Source: http://www.gloria-center.org/2012/06/breaking-court-dissolves-egyptian-parliament-army-takes-over-civil-war/

Copyright - Original materials copyright (c) by the authors.

3 comments:

BUTSeriously said...

When will the world face up to the real underlying truth. The entire mess was caused when Britain corrupted the Balfour and created 23 fictional Islamic regimes, of vast lands and resources handed over with no conditions attached - to one Muslim family. All for 30 barrels of oil.

Britain will not be taken to task and given immunity; the creation of all Islamic states will not be re-examined. And the mess will never be resolved despite all the Hoo Haa's by the journalists.

salubrius said...

This appears to be going exactly as Dr. Pipes predicted.

Anonymous said...

If I were an Egyptian who did not believe in the existence of Allah, I would know that life was about to become absolutely unbearable if the Islamists were allowed to prevail.
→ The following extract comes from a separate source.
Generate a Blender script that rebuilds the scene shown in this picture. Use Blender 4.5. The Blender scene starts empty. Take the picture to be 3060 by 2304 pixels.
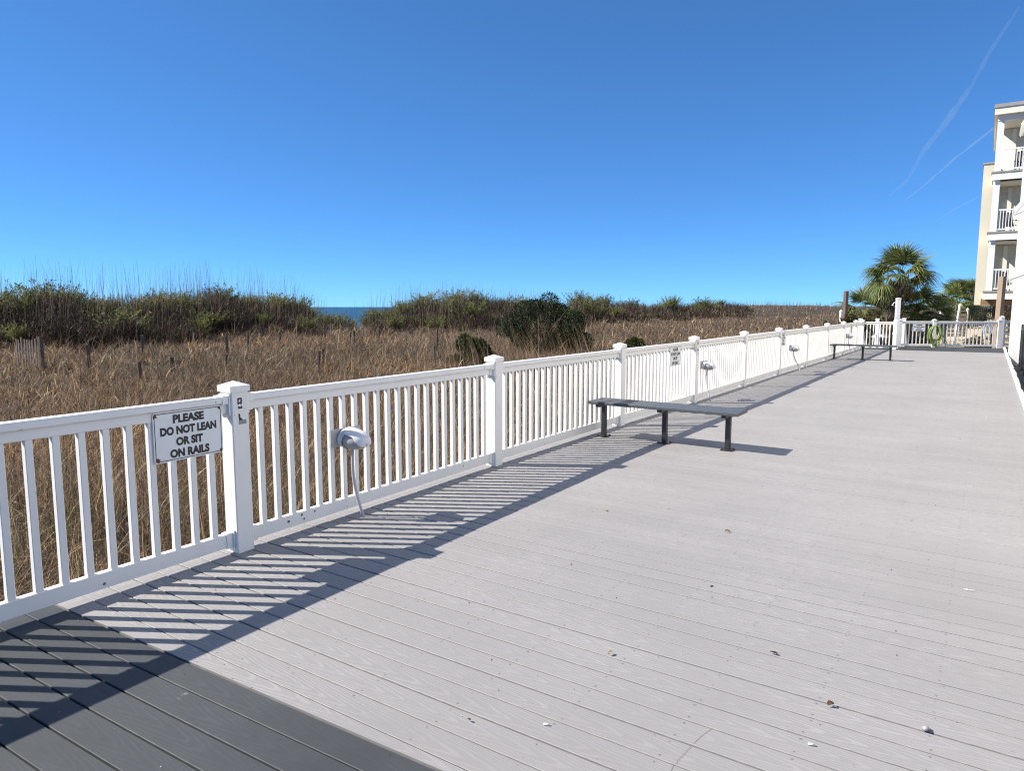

I would know that the Muslim Brotherhood has just been pretending to be civilized in the shadow of Hosni Mubarak's secret police and that, once they gain power, Egypt will become a gory, primitive, barbaric freak-show like Afghanistan under the Taliban. I would not be concerned about being fair, I would do whatever I could to prevent them from taking over. A brutal military dictatorship is as enlightened and liberal as these people dare to go.
If I did believe in Allah, I would be rooting for the Brotherhood, of course.